Professor Smith regularly reviews books for The Wall Street Journal and also writes
                                    pieces on Mixed Martial Arts for bleacherreport.com. His book, The Smells of Battle,
                                    The Tastes of Siege: A Sensory History of the Civil War, was published by Oxford University
                                    Press in 2014 and was reviewed in The Wall Street Journal, The Washington Post, The
                                    New York Review of Books, and Slate. It  was named a Foreign Affairs Best Book of
                                    2014.
Research
In addition to directing several PhD dissertations, I'm knee-deep in the "field" of
                                    sensory history-a vibrant area of historical inquiry dedicated to examining the roles
                                    played by olfaction, hearing, touch, and taste (as well as vision) in shaping the
                                    past.
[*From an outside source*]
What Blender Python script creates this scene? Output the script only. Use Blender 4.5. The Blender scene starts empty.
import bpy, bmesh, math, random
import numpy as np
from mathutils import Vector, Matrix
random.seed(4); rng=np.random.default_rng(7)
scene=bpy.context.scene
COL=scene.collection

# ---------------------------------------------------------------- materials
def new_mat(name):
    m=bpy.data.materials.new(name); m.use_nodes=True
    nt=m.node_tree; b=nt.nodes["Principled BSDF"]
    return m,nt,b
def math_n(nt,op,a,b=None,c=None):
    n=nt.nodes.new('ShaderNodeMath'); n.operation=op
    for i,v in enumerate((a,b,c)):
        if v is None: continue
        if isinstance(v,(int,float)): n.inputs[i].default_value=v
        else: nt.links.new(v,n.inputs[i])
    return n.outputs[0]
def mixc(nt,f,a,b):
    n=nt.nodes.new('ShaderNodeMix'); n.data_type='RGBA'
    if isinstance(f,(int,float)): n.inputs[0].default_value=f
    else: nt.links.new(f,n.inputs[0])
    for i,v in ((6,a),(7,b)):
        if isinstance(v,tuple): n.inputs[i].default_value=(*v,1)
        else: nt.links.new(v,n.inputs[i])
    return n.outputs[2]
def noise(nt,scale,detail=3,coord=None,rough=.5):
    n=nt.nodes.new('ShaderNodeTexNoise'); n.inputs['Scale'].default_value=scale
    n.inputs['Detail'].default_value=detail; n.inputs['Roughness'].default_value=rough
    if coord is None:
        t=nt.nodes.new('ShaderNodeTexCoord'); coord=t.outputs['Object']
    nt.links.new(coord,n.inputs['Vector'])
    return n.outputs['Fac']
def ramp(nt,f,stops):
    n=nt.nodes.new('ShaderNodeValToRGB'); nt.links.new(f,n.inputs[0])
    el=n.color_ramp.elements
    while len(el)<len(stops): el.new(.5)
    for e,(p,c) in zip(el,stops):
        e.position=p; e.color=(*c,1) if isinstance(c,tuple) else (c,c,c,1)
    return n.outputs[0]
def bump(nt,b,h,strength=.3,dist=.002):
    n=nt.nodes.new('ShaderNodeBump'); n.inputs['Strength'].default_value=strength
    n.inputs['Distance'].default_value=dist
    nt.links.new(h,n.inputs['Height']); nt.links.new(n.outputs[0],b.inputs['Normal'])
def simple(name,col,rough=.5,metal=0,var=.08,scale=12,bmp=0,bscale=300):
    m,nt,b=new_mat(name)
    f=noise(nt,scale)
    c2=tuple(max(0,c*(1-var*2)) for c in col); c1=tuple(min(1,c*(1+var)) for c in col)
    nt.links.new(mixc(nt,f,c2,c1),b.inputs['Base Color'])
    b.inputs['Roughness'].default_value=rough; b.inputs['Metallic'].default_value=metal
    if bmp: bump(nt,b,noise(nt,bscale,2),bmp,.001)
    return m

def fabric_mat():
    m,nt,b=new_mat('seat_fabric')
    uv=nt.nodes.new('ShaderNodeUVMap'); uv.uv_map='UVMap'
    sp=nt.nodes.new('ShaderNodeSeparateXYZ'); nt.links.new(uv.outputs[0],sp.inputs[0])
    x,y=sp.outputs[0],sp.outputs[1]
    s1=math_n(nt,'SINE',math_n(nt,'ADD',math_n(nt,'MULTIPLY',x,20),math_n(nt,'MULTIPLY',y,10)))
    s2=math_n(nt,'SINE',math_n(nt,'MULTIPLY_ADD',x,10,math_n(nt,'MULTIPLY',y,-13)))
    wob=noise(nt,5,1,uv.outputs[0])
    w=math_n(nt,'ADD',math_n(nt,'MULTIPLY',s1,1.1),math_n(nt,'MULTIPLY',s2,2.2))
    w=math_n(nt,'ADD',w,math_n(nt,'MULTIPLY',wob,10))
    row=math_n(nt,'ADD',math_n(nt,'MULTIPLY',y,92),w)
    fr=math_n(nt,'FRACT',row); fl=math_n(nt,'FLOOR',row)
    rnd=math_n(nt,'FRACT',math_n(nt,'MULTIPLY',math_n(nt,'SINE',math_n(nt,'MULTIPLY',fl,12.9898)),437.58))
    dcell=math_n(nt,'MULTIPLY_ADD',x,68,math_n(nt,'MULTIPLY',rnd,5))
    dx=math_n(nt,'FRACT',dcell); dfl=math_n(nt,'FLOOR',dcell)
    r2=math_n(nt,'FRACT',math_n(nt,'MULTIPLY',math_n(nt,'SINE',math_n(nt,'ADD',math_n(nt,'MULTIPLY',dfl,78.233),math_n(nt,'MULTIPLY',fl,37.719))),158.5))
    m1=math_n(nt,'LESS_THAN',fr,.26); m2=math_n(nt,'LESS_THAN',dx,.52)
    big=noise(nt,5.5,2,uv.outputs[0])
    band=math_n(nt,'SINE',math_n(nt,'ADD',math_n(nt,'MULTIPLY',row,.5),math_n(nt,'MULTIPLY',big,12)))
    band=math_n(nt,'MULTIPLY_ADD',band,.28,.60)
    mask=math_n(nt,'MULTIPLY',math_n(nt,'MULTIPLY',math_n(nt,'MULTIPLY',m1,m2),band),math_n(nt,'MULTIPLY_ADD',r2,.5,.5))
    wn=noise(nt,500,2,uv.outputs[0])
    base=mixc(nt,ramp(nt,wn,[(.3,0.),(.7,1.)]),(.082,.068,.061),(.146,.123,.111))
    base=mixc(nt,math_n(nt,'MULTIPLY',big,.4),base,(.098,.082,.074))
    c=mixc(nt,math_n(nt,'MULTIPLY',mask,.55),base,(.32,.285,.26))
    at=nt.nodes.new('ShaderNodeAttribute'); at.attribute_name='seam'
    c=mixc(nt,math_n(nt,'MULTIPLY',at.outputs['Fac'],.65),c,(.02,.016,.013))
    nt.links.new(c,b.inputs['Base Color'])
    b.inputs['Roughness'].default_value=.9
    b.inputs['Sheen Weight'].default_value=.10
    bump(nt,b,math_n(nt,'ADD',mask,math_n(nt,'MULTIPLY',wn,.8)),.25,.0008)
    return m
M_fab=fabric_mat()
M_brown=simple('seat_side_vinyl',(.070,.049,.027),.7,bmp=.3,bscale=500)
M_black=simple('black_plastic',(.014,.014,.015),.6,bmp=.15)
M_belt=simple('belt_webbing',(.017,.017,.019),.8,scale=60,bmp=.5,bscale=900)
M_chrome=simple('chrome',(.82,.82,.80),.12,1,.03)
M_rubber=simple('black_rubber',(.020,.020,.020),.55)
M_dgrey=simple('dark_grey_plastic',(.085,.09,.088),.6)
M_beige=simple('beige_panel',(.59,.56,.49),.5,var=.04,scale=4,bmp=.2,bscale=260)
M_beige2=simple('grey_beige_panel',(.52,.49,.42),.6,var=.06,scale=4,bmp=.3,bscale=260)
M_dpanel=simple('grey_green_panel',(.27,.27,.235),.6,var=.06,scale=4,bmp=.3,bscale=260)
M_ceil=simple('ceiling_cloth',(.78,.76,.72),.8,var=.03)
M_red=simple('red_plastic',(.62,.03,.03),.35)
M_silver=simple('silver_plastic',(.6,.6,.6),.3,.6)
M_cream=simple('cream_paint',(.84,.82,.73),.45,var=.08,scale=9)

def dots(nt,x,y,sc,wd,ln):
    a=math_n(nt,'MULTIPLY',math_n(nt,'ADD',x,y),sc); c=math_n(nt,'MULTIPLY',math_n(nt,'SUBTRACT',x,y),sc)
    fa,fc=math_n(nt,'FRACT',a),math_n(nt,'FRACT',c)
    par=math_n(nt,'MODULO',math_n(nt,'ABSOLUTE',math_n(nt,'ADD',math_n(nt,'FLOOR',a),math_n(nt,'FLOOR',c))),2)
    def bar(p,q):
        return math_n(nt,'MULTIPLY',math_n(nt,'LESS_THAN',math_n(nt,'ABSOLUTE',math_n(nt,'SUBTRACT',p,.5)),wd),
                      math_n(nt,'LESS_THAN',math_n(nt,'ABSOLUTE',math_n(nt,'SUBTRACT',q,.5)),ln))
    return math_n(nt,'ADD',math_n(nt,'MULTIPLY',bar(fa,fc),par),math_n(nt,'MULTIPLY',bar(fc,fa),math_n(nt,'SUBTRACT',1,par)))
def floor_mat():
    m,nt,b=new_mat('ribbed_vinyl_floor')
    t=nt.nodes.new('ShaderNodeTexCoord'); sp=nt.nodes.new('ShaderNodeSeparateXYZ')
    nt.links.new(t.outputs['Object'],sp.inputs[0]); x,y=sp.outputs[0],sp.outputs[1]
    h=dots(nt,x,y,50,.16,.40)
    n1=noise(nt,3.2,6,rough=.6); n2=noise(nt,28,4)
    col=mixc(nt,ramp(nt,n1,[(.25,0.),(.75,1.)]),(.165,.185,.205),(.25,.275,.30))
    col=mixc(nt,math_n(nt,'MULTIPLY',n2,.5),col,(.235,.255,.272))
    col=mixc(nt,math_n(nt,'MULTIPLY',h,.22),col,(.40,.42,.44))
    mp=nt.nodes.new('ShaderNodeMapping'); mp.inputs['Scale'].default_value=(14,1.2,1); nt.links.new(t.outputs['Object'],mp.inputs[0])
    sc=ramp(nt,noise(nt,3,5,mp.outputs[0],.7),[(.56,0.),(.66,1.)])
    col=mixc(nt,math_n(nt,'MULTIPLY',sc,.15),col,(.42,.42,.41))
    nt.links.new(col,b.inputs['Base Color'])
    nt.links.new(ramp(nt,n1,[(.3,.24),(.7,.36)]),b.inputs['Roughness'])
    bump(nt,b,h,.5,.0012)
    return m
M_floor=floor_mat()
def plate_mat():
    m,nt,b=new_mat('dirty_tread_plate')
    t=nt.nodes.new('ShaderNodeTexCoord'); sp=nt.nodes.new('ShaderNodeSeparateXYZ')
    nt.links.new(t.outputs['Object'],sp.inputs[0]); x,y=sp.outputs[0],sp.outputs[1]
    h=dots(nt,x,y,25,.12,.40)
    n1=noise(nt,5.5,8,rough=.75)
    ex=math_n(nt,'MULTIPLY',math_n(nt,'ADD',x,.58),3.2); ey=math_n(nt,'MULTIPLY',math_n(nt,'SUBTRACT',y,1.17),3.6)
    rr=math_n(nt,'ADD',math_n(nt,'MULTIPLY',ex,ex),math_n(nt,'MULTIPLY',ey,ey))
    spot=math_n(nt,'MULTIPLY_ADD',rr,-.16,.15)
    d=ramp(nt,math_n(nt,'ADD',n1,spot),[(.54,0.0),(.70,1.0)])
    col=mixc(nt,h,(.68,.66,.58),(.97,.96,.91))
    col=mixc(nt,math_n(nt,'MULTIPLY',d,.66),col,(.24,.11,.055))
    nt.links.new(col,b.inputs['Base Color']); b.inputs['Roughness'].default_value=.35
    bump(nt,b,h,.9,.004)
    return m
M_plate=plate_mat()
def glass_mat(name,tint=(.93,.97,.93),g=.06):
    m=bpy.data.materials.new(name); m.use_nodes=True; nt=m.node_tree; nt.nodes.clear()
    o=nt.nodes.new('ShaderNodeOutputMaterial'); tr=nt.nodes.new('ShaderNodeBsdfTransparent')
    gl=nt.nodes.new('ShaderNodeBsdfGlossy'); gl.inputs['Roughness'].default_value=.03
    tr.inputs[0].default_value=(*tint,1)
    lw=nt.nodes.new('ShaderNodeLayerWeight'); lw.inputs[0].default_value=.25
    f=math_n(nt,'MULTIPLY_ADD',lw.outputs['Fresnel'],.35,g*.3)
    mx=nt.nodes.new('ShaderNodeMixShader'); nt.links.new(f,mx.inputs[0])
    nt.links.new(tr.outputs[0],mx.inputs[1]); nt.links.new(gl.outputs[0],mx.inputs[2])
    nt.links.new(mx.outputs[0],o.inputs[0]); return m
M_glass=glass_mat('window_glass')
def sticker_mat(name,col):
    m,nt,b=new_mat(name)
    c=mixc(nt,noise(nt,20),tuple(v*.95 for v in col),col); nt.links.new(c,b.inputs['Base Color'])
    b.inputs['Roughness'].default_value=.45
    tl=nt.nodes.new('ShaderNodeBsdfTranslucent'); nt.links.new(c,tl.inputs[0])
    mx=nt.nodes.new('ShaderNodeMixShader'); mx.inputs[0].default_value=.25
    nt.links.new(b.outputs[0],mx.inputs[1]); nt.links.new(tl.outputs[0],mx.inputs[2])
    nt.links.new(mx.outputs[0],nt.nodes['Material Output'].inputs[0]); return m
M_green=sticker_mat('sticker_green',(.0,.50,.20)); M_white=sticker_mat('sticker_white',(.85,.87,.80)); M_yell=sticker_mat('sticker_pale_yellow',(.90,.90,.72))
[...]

My concern is to help restore the full sensory texture of history and examine
                                    what the senses in addition to seeing might be able to tell us about historical experience
                                    and causation.
I am currently working on three projects, one involving Reconstruction and foreign
                                    affairs; one on the future of Sensory History; and another on the history of Mixed
                                    Martial Arts and the UFC.